Prof. Sabina Kauf, Director of the
Institute of Management and Quality Sciences and Head of the Chair of Marketing
Logistics at the Faculty of Economics, found the scientific promotion to be a
culmination of her achievements to date, but also a challenge.
“Having obtained the title of professor, there is not much more we can do in
scientific terms. Naturally, we should still develop, work and conduct
research. But it will be certainly a somewhat different sort of work, one where
the challenge is not another promotion. So I hope that it will be, a creative
activity, full of interesting experiences, in which great satisfaction will be
the reward," concluded Prof. Kauf.
Adam Drosik, Ph.D., D.Litt., Assoc.
Professor at the UO, Dean of the Faculty of Political Science and Social
Communication, also acknowledged that congratulations received on February 2nd
were a certain summing up of the work that resulted in obtaining his
postdoctoral degree. “But it is also a challenge. Receiving the congratulatory letter from the
rector in such a distinguished group was also an opportunity to see the next
step that is to be taken to achieve the title of full professor. So it was also an encouragement to continue
working hard and taking on further academic challenges," said Prof. Drosik.
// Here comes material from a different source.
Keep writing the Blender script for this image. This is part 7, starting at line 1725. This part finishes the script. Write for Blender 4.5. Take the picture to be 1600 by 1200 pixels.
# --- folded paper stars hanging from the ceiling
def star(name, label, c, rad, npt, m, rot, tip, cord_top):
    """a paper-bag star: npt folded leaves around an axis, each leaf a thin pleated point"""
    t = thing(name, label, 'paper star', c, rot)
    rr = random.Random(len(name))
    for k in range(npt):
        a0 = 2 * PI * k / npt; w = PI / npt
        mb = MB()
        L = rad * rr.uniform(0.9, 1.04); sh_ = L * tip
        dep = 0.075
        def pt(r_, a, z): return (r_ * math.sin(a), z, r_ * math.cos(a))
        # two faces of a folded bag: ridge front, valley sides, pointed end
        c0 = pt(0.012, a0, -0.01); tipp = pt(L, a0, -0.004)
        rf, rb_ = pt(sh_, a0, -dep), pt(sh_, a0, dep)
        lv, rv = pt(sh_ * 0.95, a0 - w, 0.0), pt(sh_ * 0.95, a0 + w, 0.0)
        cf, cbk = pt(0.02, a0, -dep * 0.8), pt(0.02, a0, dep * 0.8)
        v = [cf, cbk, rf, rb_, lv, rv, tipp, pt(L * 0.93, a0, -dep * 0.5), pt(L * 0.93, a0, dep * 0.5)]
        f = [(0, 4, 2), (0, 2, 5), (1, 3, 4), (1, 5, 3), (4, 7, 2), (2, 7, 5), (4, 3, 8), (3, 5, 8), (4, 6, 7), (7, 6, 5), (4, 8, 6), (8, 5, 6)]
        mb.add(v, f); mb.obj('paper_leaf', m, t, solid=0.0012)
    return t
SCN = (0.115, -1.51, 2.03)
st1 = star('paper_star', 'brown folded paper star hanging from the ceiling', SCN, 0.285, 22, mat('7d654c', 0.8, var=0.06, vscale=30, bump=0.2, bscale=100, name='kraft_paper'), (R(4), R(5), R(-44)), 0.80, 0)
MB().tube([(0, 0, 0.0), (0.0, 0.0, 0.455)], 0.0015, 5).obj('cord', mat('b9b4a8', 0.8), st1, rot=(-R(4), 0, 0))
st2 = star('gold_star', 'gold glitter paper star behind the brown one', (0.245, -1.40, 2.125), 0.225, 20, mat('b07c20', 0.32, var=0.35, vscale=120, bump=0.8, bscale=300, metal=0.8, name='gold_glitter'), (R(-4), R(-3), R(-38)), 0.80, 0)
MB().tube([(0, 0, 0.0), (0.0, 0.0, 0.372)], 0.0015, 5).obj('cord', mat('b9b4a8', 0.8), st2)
When asked what advice he would give to those thinking of becoming professionally involved in the world of science or taking their first steps in it, Prof. Drosik, said: “You have to work. Choose a direction of interest, namely have a broad research idea in mind, and then take small steps in that direction, realising yourself in subsequent activities and research Quoting Prof. Lipok, who recently said that there is no teaching without science, I would also add that there is no science without teaching. Our self-realisation in the scientific space should, and it does, give us the opportunity to share the results of our research, insights and reflections with students. This is what the university is all about. Education must stem precisely from this research space.”